BLYTHEWOOD – After increasing fees for the use of the Doko Park athletic fields earlier this year, council is now in mid-discussion of plans to redesign and upgrade the current fields, possibly adding artificial turf, and designing new fields on property the town recently purchased across McLean Road from the park.
“The purpose of this discussion,” Town Administrator Carroll Williamson told council, “is to provide initial feedback to staff so that we can move forward with the planning of this project.”
The redesign of the current regulation soccer field in the park will include the addition of restrooms, four youth fields, lighting, ample parking near the fields, and possibly movable stadium seating.
A crosswalk will connect the current fields to the newly purchased property across McLean Road where there will be four youth fields, a restroom and parking.
In a 3-1 vote last May, council authorized the property purchase from Wright-Gray Partnership for $250K. Less than half of the 4.5 acre property is usable for fields. A pond and wetlands take up the better part of the top half of the property. Franklin assured council, however, that if the town had not purchased the property, it would have been purchased by someone else.

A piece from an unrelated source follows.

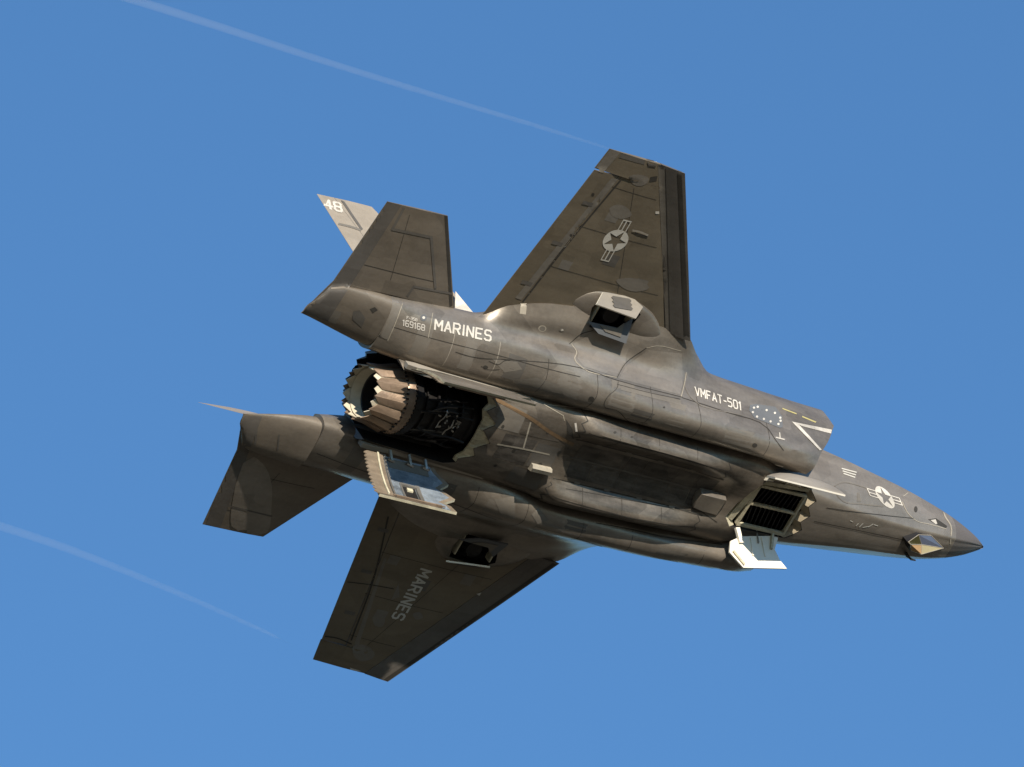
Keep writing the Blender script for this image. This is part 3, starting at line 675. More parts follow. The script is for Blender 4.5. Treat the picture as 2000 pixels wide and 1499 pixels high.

Councilman Eddie Baughman recused himself from the vote, saying he was friends with the seller.
Councilman Donald Brock cast the lone vote against the purchase, saying that while the town needs fields, he felt the property was way overpriced.
“Considering how much of it is not usable, we paid about $100,000 per acre. That’s a lot of money to pay for an acre in Blythewood,” Brock said.
The current nature trail that circles Doko Meadows is proposed to connect with the new property, circle the pond and the new fields and reconnect with the current trail.
As the fields are proposed to undergo major grading, Mayor Bryan Franklin said some have questioned clearcutting trees on the new property, considering the town’s strict tree ordinance that regulates the neighborhoods.
Franklin justified the tree removal.
“I looked that up,” he said. “Grass and sod put off more oxygen than trees.”
Franklin didn’t know the cost of the project, but a state earmark of $500,000 will go toward the renovation of the current fields, not the new field.